The Word Count Challenge has been great for me. For years now, I’ve daydreamed about writing, about being a writer. But I never actually wrote anything, except for here and there a couple of pages that didn’t really lead anywhere. Thanks to Liz and the Word Count Challenge, I’ve written more publishing-oriented fiction in the past three months than I have in the past thirty years.
These past three months have been great. But I’ve still been—well, just tinkering. Too many of my daily 100 words have been tossed off negligently right before crawling into bed, or they’ve been wasted on “research.”
That’s about to change. Because I’m going to write a novel.
I’m not just going to write whatever’s easy or whatever I’m in the mood for that day. I’m going to write a novel.
I’ve done the math.
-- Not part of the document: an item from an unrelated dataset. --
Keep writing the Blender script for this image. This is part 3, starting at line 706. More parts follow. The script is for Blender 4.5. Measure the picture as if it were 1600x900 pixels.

Michael A. Stackpole says that beginning novelists should shoot for about 100,000 words for their first novel. That’s what publishers are looking for these days. If he’s pretty close to being correct there, then at 100 words a day, it’ll take me three years to write my novel. That doesn’t count the outlining or the research. And that’s just the first draft.
I don’t have time for that. I know for a fact that I will never be able to sustain the energy and dedication required for that. Even if I wrote closer to 200 words a day (which was about my average number of words last month), it would still take me about three years to finish if you include research and revision.
So I figure that if I write closer to 500 words a day, I might be able to churn out a completed novel in just one and a half years or so. How in the world am I going to find time for that?
I’ve got to stop spending so much dad-gummed time on the internet. I know myself. I’ve got to cut it off, cause once I start in on it for an evening, it’s too hard to stop. So I’m going to start limiting myself to just a couple of days a week checking e-mails and blogs. And, with my wonderful wife’s blessing, I’m going to set aside a couple of hours during the weekends to shut myself in the office and work.
I’m going to do this. I’m going to write a novel. Watch out.